I just had a huge discussion with Real Ugly American over at Boggs' blog on this point. He is tactful though, especially compared to some of the loonies who think I am an enemy of the state for having my opinion. He didn't call me a terrorist. ;-)
I love a fair fight as well. I have learned quite a lot over the last six months arguing with people who I disagree with. Debate is essential for learning. I've got you on my "opposing points of view" blogroll, right after a radical left-wing blog that espouses total pacifism.
Now, I'm not a pacifist. You'll note I am not calling for the withdrawl of the troops at this point. My opposition to the war started before the invation because I foresaw a generational commitment the moment boots hit the ground. What drives me crazy is the White House spin in the pre-war and early-war stages that led people to believe that this would be a quick operation. You probably agree with me on that: it was obvious going in that this would be a minimum 5 year operation, but more like 10. Ok, fine, 10 years.

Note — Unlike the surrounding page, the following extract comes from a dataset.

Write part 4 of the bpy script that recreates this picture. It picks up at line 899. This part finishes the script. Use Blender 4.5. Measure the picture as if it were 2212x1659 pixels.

The general public deserved to be informed of this. Some of us are smart enough to figure these things out on our own.
Indeed, what the Democrats are proposing now is preposterous. Guys like Murtha make me especially angry becuase he should know better. When he voted for the war, he has the background to know what it is really going to take to win it.
Again, this is what is driving me crazy about Afghanistan. I favored the Afghanistan operation, but I feel it is being botched. The Taliban seem to get stronger every year, and still no trophy. I'd like to see Bin Laden's head on a stick as much as anyone. Unfortunately, he is not in Iraq.
Anyway, I'm really digressing now so I'm just going to stop.
Thanks for the discussion, and I look forward to plenty more in the future.
Praguetwin
Posted by Praguetwin | 26 May, 2006
Buck,
Happy Memorial Day, and thanks.
PT
Posted by Praguetwin | 29 May, 2006
Buck,
Stay safe--and thanks.
Posted by Anonymous | 29 May, 2006
"Our current enemies are following a script that is not .original. Following the surrender of Nazi Germany, die-hard Nazi guerrilla units terrorized and assassinated both local officials and civilians who cooperated with Allied occupation forces."
This is not a new false analogy to WWII either. Rumsfeld and Rice have talked about this as well. It was debunked then and you should refrain from using this kind of false history as fact, before you end up looking like O'Reilly did the other day.
Re:
Werwolves
Posted by Frederick | 04 June, 2006
Buck..
As usual, I enjoyed your post tremendously. I also enjoyed the exchange of ideas from some of your readers.
Thank you for your service and for your excellant insight into the problems we are now facing in Iraq. What you have to say is important and has merit. Don't stop saying it!